The moulting one has a very deeply forked tail, very obvious carpal bar, rather brown colouration, a dark notch in the white rump, etc. which makes this a straightforward Leach's I believe.
The other one was probably farther away and thus appears smaller, but gives us also less features to decide on. It's likely also a Leach's, but the difference in moult timing leaves me wondering, whether it might be something else. I'd leave it unidentified.
 
Thanks! That's mostly what I was thinking but I have very little confidence with those birds, I have seen exactly one Leach's before, from an incredible distance, a few European and none of the others.

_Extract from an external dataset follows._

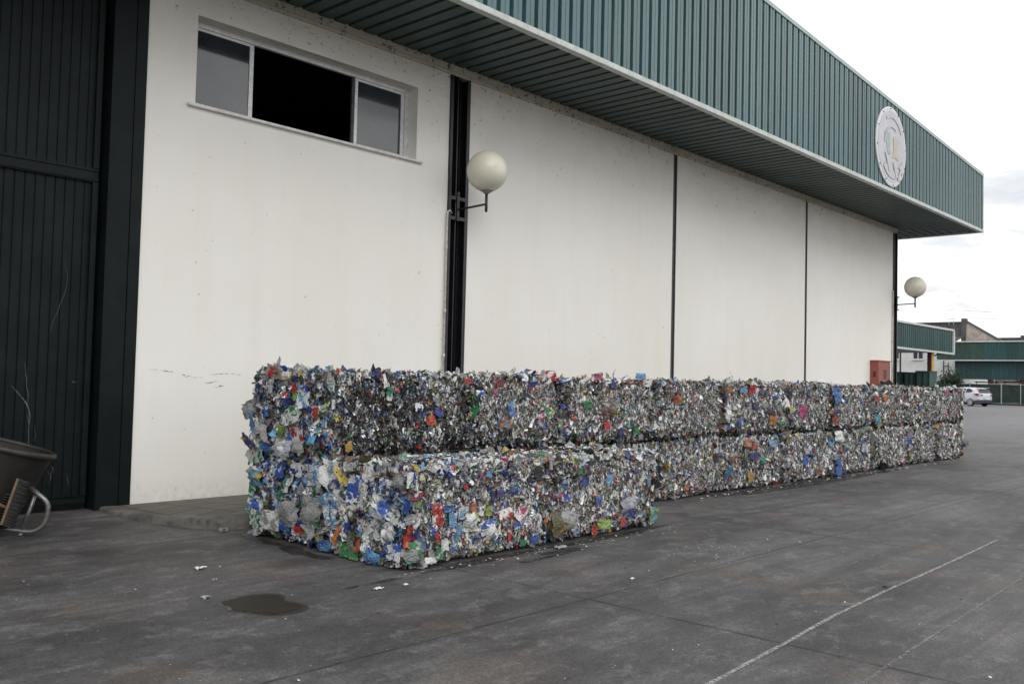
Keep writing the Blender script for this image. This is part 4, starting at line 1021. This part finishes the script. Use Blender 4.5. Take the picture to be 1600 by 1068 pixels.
def bale(idx, label, ext, dens, dark=None, faces='xXyYz', group='pressed bales of crushed packaging', fs=1.0, fringe=True):
    """ext = x0,x1,y0,y1,z0,z1; dens = scraps per square metre for each face"""
    x0,x1,y0,y1,z0,z1 = ext
    root = empty('packaging_bale', ((x0+x1)/2, (y0+y1)/2, z0), label, 'bale', group)
    parts = []; core = []
    seed = int(idx*17+3)
    # core coloured near black, painting the shade in gaps between scraps
    ins = .045
    for fi, fc in enumerate('xXyYz'):
        K = 14
        g = np.linspace(0, 1, K); uu, vv = [q.ravel() for q in np.meshgrid(g, g)]
        p = box_point(fc, uu, vv, x0+ins, x1-ins, y0+ins, y1-ins, z0+.02, z1-ins, rng.normal(0, .006, K*K)*(np.minimum(np.minimum(uu,1-uu),np.minimum(vv,1-vv))>0))
        i, j = np.meshgrid(np.arange(K-1), np.arange(K-1)); a = (j*K+i).ravel()
        q = np.stack([a, a+1, a+K+1, a+K], 1)
        core.append((p, q, np.tile((.03,.03,.03,1.), (K*K,1)), np.tile((.03,.03,.03,0.), (K*K,1)), p*8))
    quads_object('packed_core', core, [M['core']], ((x0+x1)/2, (y0+y1)/2, z0), root)
    for fc in faces:
        d = dens.get(fc, 0)
        if d <= 0: continue
        L = {'x': (y1-y0)*(z1-z0), 'y': (x1-x0)*(z1-z0), 'z': (x1-x0)*(y1-y0)}[fc.lower()]
        n = int(d*L)
        for layer, (frac, s0, sg, K) in enumerate(((.02, .075, .25, 6), (.22, .040, .33, 4), (.76, .023, .35, 3))):
            m = int(n*frac)
            if m == 0: continue
            u, v = rng.random(m), rng.random(m)
            # the outermost scraps also wrap round the edges
            p = box_point(fc, u, v, x0, x1, y0, y1, z0+.012, z1, lumpy(u*3, v*3, seed+ord(fc), .013))
            f = np.array(FN[fc], float)
            size = np.minimum(s0*np.exp(rng.normal(0, sg, m))*fs, .13)
            if fc in 'xX':       # end of the bale: packs lie flat against the face
                nr = f[None]*1.0 + rng.normal(0, .42, (m, 3)); wid = size*rng.uniform(.8, 1.3, m)*2.0; hei = size*rng.uniform(.8, 1.6, m)*2.0
                depth = rng.uniform(.0, .03, m)
            elif fc in 'yY':     # side: pressed layers show edge on, in upright streaks
                side = rng.random(m) < .55
                nr = f[None]*rng.uniform(.25, 1, m)[:, None] + rng.normal(0, .30, (m, 3))
                nr[:, 0] += np.where(side, rng.choice([-1, 1], m)*rng.uniform(.3, 1.0, m), 0)
                wid = size*rng.uniform(.5, 1.0, m); hei = size*rng.uniform(.9, 2.1, m)
                depth = rng.uniform(.0, .03, m) + np.where(side, wid*.38, wid*.08)
            else:
                nr = f[None] + rng.normal(0, .28, (m, 3)); wid = size*rng.uniform(.8, 1.4, m); hei = size*rng.uniform(.7, 1.2, m)
                depth = rng.uniform(-.008, .03, m)
            p = p - f[None]*depth[:, None]
            w = W_END if (fc == 'x' and x0 < 5.5) else (W_MID if (z1 < .9 and x0 < 6 and y0 < -4) or x0 < 5 else W_MIX)
            idxs = rng.choice(len(NAMES), m, p=w)
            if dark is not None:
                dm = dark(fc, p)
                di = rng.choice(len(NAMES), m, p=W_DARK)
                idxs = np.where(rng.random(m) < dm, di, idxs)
            acc = rng.choice(len(NAMES), m, p=W_ACC)
            plain = rng.random(m) < (.45 if fc == 'x' else .72)
            acc = np.where(plain, idxs, acc)
            # big pieces are brighter printed cartons on the bale ends, drabber film on the sides
            gain = np.clip(rng.normal(.95, .38, m), .12, 1.25)
            met = np.where((idxs == NAMES.index('silver')) & (rng.random(m) < .5), .75, 0.)
            spin = rng.normal(0, .35, m) if fc in 'yY' else None
            pt = sheet_mesh(p, nr, wid, hei, K, np.full(m, .075 if K > 3 else .13), rng.uniform(.03, .16, m), rgba(idxs, np.ones(m), gain), rgba(acc, met, gain), spin)
            pt[0][:, 2] = np.maximum(pt[0][:, 2], .006 + rng.random(len(pt[0]))*.006)
            parts.append(pt)
        # ragged fringe along the upper edges
    m = int((60 if fringe else 3)*(x1-x0)*(dens.get('y', 1000)/2300 + .3))
    u = rng.random(m); yy = np.where(rng.random(m) < .75, y0+rng.uniform(.0,.12,m), rng.uniform(y0, y1, m))
    p = np.stack([x0+(x1-x0)*u, yy, np.full(m, z1) + rng.uniform(-.035, .004, m)], 1)
    size = .036*np.exp(rng.normal(0, .5, m))
    idxs = rng.choice(len(NAMES), m, p=W_MIX); acc = rng.choice(len(NAMES), m, p=W_ACC)
    parts.append(sheet_mesh(p, rng.normal(0, 1, (m, 3))+np.array((0,-.5,.8)), size*1.3, size, 4, np.full(m,.12), rng.uniform(.05,.2,m), rgba(idxs, np.ones(m), np.full(m,.95)), rgba(acc, np.zeros(m), np.full(m,.9))))
    quads_object('packed_scraps', parts, [M['scrap']], ((x0+x1)/2, (y0+y1)/2, z0), root)
    return root

def hero(root, face, x, y, z, w, h, rot, kind, c1, c2, label):
    """one recognisable pack pressed into a bale's face"""
    f = np.array(FN[face], float)
    if face == 'x': y = min(y, -2.52)
    elif x > 8.2 and y < -4: x = min(x, 8.60)
    c2 = c2 or c1
    w = min(max(w, .035), .26); h = max(h, .035)
    K = 8 if max(w, h) > .12 else 6
    cr = {'carton': .035, 'wrapper': .06, 'film': .085, 'bottle': .04}[kind]
    nr = (f + rng.normal(0, .10, 3))[None]
    cen = np.array([[x, y, z]]) + f[None]*(.022 + rng.random()*.012)
    cen[:, 2] = np.maximum(cen[:, 2], h*.42)
    g = {'carton': .9, 'wrapper': .72, 'film': .85, 'bottle': 1.0}[kind]
    t = np.array([[*(np.array(C[c1])*g), 1.]]); a = np.array([[*(np.array(C[c2])*g), 0.]])
    ang = math.radians(rot) * (-1 if face == 'x' else 1)
    pt = sheet_mesh(cen, nr, np.array([w*1.12]), np.array([h*1.12]), K, np.array([cr]), np.array([.05 if kind != 'film' else .10]), t, a, np.array([ang]), .16, .10, .35)
    pt[0][:, 2] = np.maximum(pt[0][:, 2], .008)
    if kind in ('film', 'bottle'):   # bellied outwards
        c = cen[0]; d = pt[0]-c; r2 = (d**2).sum(1)/(max(w, h)*.5)**2
        pt[0][:] += f[None]*(np.clip(1-r2, 0, 1)*min(w, h)*.28)[:, None]
    nm = {'carton': 'crushed_carton', 'wrapper': 'crumpled_wrapper', 'film': 'plastic_film', 'bottle': 'flattened_bottle'}[kind]
    o = quads_object(nm, [pt], [M['hero']], (x, y, z), root)
    if label: o['label'] = label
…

On eBird there's just a handful of records around, across decades, so I should post it. The ferry to La Palma is really something, those birds on the exact same area where I found the Boyd's Shearwater in March.
 
Well, Tenerife or Gomera, doesn't matter because the part that has been productive for me is the one between Gomera and La Palma, which is the same for both direct and stops-at-Gomera ferries. I don't think any other boats are coming here.
 
Not very relevant for the topic but in case anyone's interested about the pelagic potential if the ferry, it turned out that the fin I saw from it belonged to a Risso's Dolphin (and there was another dolphin, probably Striped). And that eas from the really suboptimal Fred Olsen fast ferry, where you can only view from one cramped area and only in a limited angle (Armas boats are infinitely better, but there is no service running during daytime now).
 
There is room in the back of the ship on either side, in the area used for boarding/disembarking. You can comfortably lean against a wall with your field of view restricted to between exactly perpendicular and exactly to the rear, broken by a few pillars, but otherwise pretty good. It's useful to claim the area immediately upon boarding, nobody thinks of that, but during the sailing people get curious and start coming.